Last week, James Rubec of Toronto wrote to the Halifax Chronicle Herald after his friend was rescued from the water about two weeks ago, asking the province: “When will you mature your tourism product to a level where it is safe for all?”

Rubec has suggested barricades around the parking lot at Peggy’s Cove to funnel visitors to a turn style where they would be informed of the dangers, along with monitors to let people know when they are putting themselves in peril on the smooth and sometimes slick rocks. He also wants a boat and a trained team available to help anyone who ends up in the water.

I haven't followed the debate on social media, but I suspect that many opponents of "improvements", at Peggy's Cove, to increase tourist safety, are worried about spoiling the pristine beauty of an important showcase of the traditional culture of Nova Scotia. I sympathize with that point of view, actually.

One doesn't want to see a lot of excessive sign-age and "installations" marring the beauty of the seascape at the cove.

However, one also doesn't want anyone's holiday to end in tragedy or to give the impression that if a tourist's family member dies, that is their tough luck. It is not just their tough luck. It is everyone's tough luck and a problem for everyone.

Any Maritimer will tell you that the rocks at Peggy's Cove are dangerous, for reasons alluded to above, but also because the scene there is almost always beautiful and benign. The inexperienced will be lulled into a false sense of security in places where they should be very alert.

Our family moved to New Brunswick when I was a child, although I was born in Ontario.

We would occasionally go to Mispec Beach, outside of Saint John, for a picnic and an afternoon spent clambering over the large rocks, exploring and sometimes swimming in the tide pools at the right moments between high and low tide. My father used to swim in the water of the Bay of Fundy at high tide and used to emerge after a few strokes, beat red. The water temperature seemed to hover only slightly above absolute zero.

I could only swim in the tide pools on a hot day when the sun had had a chance to warm them up. As the tide went out, one could walk out a considerable distance on the sandy sea bottom, which undulated, creating areas which might, for a brief period, be chest deep and ideal for a comparatively warm swim in the normally frigid water.

When the tide was coming in, the same thing could be done, but one had to be watchful, particularly as children, not to become surrounded on a dune of sea bottom by the ever deepening water and then cut off from wading back to the beach. One became alert around the ocean, as a child. Seeing the tides of the Bay of Fundy gave me my first example of relentless natural force.

As we know from a famous legend, no kind of entitlement can hold back the tides.

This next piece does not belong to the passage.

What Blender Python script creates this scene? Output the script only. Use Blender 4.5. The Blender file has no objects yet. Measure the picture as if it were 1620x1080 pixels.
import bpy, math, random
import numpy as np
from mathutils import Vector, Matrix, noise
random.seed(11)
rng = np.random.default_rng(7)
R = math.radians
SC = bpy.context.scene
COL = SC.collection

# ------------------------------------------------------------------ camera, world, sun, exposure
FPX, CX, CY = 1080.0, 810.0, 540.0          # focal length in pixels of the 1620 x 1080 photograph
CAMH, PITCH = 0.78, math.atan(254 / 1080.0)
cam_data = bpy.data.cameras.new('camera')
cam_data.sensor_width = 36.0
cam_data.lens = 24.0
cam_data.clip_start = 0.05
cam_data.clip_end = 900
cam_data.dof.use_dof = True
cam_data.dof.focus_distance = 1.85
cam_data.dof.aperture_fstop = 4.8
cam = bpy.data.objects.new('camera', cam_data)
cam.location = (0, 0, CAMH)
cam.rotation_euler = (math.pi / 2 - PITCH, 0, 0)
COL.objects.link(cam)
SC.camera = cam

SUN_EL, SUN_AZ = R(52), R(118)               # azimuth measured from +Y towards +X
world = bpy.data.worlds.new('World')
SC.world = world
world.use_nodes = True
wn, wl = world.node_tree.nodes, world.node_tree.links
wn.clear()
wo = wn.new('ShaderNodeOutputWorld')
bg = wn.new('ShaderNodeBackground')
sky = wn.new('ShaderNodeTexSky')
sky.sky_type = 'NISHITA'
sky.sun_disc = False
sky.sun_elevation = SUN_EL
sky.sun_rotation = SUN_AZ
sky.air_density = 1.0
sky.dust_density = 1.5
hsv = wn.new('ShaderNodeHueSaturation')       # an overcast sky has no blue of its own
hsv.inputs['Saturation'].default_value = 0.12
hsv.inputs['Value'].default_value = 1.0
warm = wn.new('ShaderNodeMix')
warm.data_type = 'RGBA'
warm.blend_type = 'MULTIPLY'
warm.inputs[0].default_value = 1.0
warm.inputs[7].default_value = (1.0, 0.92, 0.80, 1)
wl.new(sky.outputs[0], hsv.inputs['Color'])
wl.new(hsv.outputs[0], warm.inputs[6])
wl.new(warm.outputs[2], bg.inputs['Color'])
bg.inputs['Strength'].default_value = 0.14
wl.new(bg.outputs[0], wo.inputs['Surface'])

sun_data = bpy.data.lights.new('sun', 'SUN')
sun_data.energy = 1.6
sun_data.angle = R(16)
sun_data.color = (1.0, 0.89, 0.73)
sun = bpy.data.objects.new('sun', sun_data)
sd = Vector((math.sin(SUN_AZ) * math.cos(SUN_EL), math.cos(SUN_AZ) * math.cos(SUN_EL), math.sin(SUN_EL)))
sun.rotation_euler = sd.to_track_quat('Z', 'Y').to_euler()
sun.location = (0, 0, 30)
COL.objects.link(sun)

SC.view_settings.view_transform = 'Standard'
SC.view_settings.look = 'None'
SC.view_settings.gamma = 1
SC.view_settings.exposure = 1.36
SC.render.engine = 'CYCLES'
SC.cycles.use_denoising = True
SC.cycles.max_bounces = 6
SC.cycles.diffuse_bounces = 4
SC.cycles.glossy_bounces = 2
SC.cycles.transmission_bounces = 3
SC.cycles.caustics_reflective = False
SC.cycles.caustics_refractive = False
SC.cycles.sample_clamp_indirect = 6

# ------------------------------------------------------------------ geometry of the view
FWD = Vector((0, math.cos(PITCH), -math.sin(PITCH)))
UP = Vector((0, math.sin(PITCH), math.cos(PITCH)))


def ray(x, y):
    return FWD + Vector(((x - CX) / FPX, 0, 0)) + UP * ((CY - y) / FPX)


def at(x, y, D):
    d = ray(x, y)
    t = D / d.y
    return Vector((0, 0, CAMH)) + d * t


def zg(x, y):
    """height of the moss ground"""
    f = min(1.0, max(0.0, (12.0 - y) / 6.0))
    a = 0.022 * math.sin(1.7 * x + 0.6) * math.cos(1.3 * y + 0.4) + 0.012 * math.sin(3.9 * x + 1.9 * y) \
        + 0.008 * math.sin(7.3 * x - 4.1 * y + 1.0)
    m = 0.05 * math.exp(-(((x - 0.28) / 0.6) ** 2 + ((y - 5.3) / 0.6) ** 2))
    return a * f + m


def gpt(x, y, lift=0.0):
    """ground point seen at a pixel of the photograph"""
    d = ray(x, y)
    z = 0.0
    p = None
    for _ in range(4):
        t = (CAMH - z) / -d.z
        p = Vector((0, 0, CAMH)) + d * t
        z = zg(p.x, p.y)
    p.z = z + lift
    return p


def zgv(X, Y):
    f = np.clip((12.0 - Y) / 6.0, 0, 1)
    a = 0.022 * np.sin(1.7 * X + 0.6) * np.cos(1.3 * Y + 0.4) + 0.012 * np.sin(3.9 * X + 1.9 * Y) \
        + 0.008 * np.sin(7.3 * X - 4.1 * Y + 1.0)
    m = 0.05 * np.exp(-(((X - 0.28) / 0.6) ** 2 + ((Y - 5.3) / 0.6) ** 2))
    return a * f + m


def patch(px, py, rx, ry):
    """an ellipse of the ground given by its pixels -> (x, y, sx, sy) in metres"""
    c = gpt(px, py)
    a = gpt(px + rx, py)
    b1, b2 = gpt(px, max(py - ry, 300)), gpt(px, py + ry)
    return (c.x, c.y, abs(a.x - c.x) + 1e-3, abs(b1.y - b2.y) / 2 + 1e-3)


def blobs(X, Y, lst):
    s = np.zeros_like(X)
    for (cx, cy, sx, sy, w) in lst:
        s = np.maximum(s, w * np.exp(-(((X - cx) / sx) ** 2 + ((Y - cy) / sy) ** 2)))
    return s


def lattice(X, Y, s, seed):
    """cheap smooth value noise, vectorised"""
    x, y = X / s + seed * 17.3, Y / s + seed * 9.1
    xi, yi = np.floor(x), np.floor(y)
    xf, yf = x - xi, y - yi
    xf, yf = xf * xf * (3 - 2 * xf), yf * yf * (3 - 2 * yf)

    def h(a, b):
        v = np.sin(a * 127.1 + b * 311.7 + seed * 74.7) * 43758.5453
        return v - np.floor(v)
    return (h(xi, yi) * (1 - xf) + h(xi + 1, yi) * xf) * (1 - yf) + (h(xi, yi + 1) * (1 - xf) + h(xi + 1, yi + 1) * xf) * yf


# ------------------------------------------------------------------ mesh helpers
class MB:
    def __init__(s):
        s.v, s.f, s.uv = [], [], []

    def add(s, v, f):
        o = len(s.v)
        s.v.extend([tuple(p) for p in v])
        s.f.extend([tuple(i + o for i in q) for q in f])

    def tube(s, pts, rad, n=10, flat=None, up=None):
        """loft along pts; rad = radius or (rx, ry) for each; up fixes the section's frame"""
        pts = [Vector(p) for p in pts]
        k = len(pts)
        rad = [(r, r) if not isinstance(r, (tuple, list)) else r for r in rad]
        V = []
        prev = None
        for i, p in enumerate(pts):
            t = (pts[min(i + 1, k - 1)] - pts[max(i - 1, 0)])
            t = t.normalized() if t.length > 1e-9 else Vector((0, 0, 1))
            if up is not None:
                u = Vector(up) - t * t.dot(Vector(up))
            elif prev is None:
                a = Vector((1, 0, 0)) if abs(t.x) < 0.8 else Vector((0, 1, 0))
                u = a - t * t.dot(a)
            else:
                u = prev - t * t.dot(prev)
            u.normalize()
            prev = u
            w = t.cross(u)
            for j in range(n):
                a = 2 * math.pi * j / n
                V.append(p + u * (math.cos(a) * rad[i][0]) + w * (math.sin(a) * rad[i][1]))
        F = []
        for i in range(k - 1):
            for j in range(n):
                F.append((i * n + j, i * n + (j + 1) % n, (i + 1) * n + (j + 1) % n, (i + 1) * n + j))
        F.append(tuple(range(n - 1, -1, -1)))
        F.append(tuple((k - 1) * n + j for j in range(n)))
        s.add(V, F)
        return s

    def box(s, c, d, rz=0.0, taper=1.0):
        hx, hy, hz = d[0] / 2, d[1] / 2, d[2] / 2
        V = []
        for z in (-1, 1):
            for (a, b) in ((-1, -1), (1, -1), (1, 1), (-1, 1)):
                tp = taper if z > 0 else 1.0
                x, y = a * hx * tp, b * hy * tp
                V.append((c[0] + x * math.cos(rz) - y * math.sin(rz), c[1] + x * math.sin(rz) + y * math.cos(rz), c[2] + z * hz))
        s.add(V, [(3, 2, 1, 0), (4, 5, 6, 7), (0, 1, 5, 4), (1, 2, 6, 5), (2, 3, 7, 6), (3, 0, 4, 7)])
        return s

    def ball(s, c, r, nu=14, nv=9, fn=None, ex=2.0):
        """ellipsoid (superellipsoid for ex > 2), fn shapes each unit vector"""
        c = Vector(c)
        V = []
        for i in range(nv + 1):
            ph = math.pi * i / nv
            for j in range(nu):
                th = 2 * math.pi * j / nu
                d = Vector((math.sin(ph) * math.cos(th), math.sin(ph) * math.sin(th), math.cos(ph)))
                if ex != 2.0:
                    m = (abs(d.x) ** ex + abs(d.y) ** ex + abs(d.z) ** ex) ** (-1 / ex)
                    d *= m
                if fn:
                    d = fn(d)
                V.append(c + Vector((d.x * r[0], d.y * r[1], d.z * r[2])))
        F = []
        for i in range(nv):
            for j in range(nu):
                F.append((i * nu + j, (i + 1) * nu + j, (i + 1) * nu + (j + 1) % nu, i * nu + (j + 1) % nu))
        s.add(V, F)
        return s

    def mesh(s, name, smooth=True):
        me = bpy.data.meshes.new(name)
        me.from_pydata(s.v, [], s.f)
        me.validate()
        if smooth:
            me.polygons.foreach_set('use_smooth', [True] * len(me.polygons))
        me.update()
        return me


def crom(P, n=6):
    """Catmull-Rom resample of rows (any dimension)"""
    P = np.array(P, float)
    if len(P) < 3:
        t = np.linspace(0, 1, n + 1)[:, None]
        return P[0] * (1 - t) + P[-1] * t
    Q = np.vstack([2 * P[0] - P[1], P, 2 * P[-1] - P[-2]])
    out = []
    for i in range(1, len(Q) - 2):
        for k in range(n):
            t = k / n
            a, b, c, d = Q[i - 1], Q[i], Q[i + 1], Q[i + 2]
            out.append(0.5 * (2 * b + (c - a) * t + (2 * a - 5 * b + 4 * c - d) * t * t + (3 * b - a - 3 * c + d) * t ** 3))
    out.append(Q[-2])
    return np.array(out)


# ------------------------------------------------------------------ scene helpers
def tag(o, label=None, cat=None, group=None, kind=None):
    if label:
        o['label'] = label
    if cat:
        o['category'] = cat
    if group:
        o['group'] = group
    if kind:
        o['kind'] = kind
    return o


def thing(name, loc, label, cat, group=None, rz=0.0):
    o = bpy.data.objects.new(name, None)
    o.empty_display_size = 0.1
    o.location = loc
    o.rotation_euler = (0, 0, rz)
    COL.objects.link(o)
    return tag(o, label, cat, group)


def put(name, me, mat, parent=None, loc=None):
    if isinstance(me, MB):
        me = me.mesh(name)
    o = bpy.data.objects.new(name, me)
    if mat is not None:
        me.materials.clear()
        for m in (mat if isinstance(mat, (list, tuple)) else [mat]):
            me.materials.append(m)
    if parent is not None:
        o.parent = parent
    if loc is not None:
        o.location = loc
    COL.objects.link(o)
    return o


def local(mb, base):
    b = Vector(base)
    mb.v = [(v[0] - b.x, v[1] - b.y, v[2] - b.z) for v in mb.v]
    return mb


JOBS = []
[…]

Another image from my childhood. Driving on a rainy day toward Mispec Park along the Old Red Head Road and seeing ahead of us, from an elevated part of the road, ocean waves breaking over the shoreline to our right and sweeping across the road and far into a field on our left. We stopped. We couldn't get through. The scene absorbed us. The waves kept rolling over the highway. The long sweep of each wave as it moved inland was a rhythmic assertion and reiteration of sublime indifference to everything, except the gravity of the Moon.

edit on 13-7-2015 by ipsedixit because: (no reason given)

edit on 13-7-2015 by ipsedixit because: (no reason given)

edit on 13-7-2015 by ipsedixit because: (no reason given)

posted on Jul, 13 2015 @ 08:28 PM
Welcome to Nova Scotia. We do always hope that people , tourists and our own, use common sense while tourist-ing on the slippery rocks at Peggy's Cove. Accidents will always happen, unfortunately, with or without signs. Hopefully we wont have to mar the natural beauty of the coast line to remedy this.

posted on Jul, 13 2015 @ 09:12 PM
a reply to: ipsedixit

Be welcome here to Nova Scotia.

Watch your step, some of the oldest mountains in the world reside here lol.
edit on 13-7-2015 by Treespeaker because: Had to fix scotia isms...

posted on Jul, 13 2015 @ 09:21 PM
a reply to: Treespeaker

Love Nova Scotia!

I grew up in New Brunswick and went through school there, but I did live for one summer in Halifax and have been to Peggy's Cove, Stellarton, the Annapolis Valley and other places in Nova Scotia. Much better weather than Saint John!